___ Given information ___

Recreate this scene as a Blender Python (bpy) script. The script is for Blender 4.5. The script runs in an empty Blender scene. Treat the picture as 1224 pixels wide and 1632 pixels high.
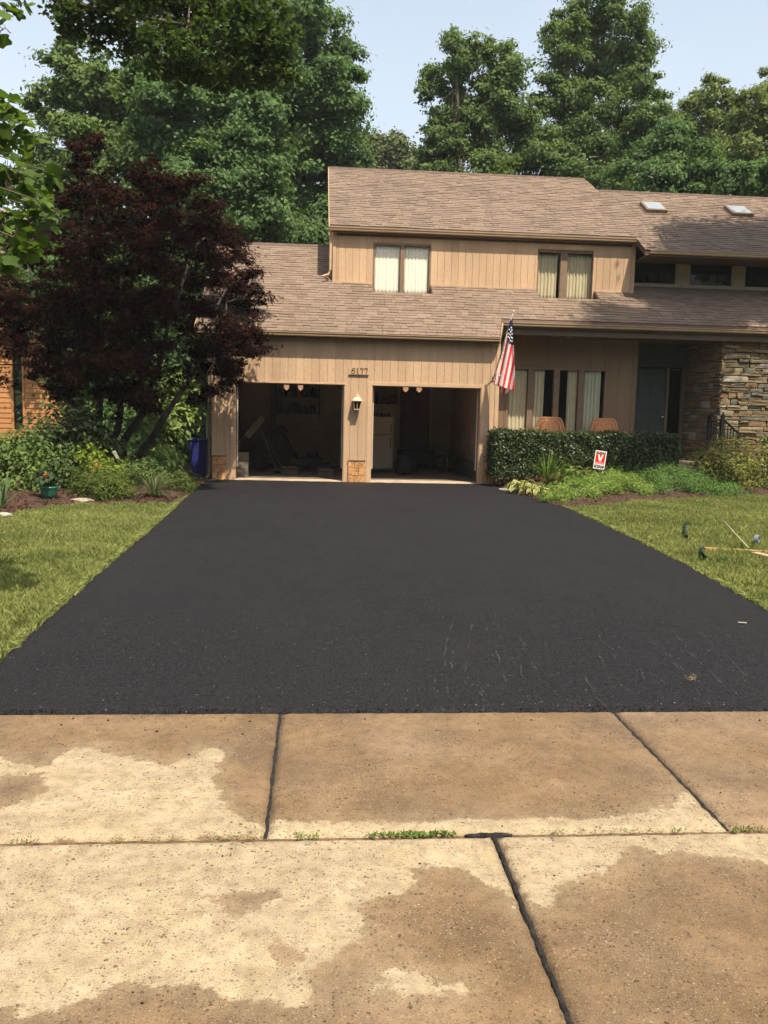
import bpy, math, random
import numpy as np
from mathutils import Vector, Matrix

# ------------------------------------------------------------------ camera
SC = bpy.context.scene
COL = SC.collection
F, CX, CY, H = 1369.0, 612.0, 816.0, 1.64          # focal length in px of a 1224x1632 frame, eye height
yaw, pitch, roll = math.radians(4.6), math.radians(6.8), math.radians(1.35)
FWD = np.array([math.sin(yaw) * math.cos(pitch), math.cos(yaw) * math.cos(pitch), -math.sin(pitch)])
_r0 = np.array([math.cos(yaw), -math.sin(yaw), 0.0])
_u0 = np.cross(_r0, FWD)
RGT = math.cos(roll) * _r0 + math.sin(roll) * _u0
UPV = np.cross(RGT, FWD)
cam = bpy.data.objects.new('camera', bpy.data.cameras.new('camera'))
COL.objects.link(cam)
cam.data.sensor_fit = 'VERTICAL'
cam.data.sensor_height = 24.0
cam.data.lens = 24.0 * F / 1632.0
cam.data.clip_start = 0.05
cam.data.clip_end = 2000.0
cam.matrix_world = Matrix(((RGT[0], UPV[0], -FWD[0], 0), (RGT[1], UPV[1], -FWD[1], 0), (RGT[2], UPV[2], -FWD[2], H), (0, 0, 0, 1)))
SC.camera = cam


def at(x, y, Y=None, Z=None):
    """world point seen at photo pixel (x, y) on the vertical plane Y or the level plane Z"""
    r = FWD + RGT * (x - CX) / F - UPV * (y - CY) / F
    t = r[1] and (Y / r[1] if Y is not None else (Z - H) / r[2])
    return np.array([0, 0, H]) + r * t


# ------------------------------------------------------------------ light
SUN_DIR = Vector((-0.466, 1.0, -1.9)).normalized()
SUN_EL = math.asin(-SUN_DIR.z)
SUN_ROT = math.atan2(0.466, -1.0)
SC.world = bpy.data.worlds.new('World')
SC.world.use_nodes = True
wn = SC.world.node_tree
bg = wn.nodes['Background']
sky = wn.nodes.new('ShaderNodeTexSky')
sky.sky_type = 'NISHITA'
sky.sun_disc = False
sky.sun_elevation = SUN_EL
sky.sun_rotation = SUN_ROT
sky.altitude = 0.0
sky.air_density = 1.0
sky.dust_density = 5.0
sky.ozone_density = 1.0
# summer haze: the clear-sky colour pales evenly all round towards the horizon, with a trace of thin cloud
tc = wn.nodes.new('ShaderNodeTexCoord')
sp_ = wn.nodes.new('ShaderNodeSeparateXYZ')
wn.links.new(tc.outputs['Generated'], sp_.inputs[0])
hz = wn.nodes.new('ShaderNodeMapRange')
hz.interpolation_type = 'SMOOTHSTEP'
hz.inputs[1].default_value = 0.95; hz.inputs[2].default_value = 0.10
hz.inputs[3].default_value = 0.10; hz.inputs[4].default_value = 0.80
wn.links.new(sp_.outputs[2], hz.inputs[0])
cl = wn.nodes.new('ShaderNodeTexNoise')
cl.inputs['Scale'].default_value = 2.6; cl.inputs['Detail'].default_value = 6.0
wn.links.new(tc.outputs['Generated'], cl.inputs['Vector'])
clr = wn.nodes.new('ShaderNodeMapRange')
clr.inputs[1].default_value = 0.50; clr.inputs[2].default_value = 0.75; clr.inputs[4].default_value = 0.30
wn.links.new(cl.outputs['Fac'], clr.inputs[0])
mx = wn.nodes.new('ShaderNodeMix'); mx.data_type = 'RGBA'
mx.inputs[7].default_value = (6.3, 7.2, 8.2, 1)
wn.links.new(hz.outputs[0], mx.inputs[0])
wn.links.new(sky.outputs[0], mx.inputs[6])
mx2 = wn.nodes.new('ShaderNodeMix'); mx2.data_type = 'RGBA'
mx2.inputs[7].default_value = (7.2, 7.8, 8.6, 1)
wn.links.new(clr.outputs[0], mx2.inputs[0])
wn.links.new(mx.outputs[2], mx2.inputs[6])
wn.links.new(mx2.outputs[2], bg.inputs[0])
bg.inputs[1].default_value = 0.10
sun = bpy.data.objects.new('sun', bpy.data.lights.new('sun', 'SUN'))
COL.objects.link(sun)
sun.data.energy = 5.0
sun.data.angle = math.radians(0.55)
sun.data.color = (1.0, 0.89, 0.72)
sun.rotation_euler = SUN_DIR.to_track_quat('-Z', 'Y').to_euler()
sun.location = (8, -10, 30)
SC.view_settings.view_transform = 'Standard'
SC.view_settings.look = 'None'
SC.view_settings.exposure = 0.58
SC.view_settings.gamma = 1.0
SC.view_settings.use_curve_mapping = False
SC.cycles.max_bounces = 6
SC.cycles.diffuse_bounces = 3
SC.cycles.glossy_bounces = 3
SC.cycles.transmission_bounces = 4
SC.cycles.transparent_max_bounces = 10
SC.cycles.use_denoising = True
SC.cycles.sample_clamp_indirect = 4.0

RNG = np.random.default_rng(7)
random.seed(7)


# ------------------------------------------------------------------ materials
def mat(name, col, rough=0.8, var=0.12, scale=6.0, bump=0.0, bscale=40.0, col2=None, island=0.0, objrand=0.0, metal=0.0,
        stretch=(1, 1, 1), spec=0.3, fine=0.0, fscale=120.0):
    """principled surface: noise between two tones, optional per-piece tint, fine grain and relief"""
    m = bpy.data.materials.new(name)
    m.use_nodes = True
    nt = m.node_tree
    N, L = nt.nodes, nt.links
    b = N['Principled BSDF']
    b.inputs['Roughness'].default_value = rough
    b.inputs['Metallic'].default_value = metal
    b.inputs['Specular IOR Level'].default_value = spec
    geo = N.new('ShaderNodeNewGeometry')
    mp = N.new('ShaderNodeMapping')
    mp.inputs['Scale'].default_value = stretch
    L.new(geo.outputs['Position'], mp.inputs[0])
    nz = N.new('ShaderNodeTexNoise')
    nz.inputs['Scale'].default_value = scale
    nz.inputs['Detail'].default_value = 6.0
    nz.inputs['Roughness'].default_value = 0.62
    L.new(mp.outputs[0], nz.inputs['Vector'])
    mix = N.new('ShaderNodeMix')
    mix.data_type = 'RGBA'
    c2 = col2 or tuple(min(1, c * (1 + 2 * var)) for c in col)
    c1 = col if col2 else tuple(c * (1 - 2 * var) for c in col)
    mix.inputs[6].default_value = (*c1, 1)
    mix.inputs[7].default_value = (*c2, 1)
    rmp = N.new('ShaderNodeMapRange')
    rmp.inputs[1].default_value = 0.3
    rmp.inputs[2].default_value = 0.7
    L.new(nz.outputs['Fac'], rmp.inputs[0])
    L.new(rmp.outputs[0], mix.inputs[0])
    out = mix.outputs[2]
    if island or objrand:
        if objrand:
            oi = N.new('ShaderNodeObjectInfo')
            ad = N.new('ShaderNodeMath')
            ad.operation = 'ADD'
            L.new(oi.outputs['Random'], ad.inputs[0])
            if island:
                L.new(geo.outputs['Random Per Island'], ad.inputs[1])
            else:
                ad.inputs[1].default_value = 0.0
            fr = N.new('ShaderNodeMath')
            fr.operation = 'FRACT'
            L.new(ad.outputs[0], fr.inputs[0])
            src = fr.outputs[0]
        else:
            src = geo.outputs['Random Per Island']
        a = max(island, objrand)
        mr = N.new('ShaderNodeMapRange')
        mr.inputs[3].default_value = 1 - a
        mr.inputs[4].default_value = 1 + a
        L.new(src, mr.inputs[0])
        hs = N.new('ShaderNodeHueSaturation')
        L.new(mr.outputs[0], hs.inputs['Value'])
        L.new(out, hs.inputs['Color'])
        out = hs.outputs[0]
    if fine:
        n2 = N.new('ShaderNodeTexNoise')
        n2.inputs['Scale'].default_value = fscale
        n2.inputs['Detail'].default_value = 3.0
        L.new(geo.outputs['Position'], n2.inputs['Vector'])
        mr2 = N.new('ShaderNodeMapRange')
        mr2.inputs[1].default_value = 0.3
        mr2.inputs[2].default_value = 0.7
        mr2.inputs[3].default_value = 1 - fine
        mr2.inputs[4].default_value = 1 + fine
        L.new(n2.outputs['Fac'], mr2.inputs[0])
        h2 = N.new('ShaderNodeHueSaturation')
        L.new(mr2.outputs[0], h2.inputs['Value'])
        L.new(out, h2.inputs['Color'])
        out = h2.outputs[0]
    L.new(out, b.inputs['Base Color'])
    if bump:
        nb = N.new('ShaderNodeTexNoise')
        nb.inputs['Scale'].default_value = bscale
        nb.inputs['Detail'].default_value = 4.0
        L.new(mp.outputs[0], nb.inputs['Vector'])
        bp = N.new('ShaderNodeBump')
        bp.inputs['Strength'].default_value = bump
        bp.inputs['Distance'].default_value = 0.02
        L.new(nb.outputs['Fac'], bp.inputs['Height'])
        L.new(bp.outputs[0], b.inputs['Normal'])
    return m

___

_Aim of the task_
Give again, exactly, the lines from the start of the data through the one holding "from mathutils import Vector, Matrix"; omit the pictures.

_Solution to the problem_
Recreate this scene as a Blender Python (bpy) script. The script is for Blender 4.5. The script runs in an empty Blender scene. Treat the picture as 1224 pixels wide and 1632 pixels high.
import bpy, math, random
import numpy as np
from mathutils import Vector, Matrix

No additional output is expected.